You need to use the right point and arrow weight. For traditional bows, you'd be best served, for hutning, with wooden arrows, or weighted carbon or aluminum arrows. The compound should be shooting arrows slightly heavier than some shoot (something aorund 400-500 grains will be better than a 300 grain, basically flight arrow).
Once you have the proper weight arrows, the point will be the final determining factor. Here, speed is what determines the point. Higher speeds produce, with similiar arrows, the higher KE. KE bascially means a harder "punch". So, for the extremely high KE compound, Muzzy points with chisel tips, very small, vented blades, and field-point type accuracy will be the best serve. These would destroy and should or bone they encounter, and the three or four blades would do a fair bit of damage passing though, despite their small diameter.
For the modern recurve, three blade points, especially the Wensel Woodsman and to a lesser extent the Snuffer, would work best.
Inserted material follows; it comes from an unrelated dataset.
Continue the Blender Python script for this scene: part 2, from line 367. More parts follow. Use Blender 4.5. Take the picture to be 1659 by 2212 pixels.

These points would land home very hard, and tear an incredible hole. With heavy arrows and cut on contact three blade heads, this bow would kill just as quickly, and possibly more so, than the same weight compound. The ony difference here would be the ease of accuracy.
Now for longbows. Faster modern longbows seem to float in limbo. They aren't usually as quick as modern recurves, but for the most part faster than the selfbows. So it will depend on your bow which points it would be better served with. Anyway, selfbows and lesser modern longbows should be shooting good, heavy arrows like the recurve, but their points must be better selected. Magnus, Zwickey, Razorheads, and Hill heads, as well as trade points and knapped heads, all have only two blades, a sharp cut-on-contact tip beign a must. Three blade points here would impede penetration too much to make up for the extra damage. A point that easily penetrates deeply, even at the cost of the extra damage of a third blade, would be the best choice. I don't have enough experience and haven't talked with enough people who've used them to know where they would pit in with all this. Perhaps they would be best with the limbo modern longbows?
This all just ties in with what Viper and DwayneR already said, and nothing makes up for good accuracy. Such a standard is perfect, and might be why they don't feel non-compounds can cut it. Most traditional archers accept their "limits" even when practicing, and set boundries, and don't push them even when practice. Hence the lack of Howard Hill type shots now. Not that we should emulate all of his ethics, but his accuracy and determination would help improve many a shooter. It's not our weapons, it's us.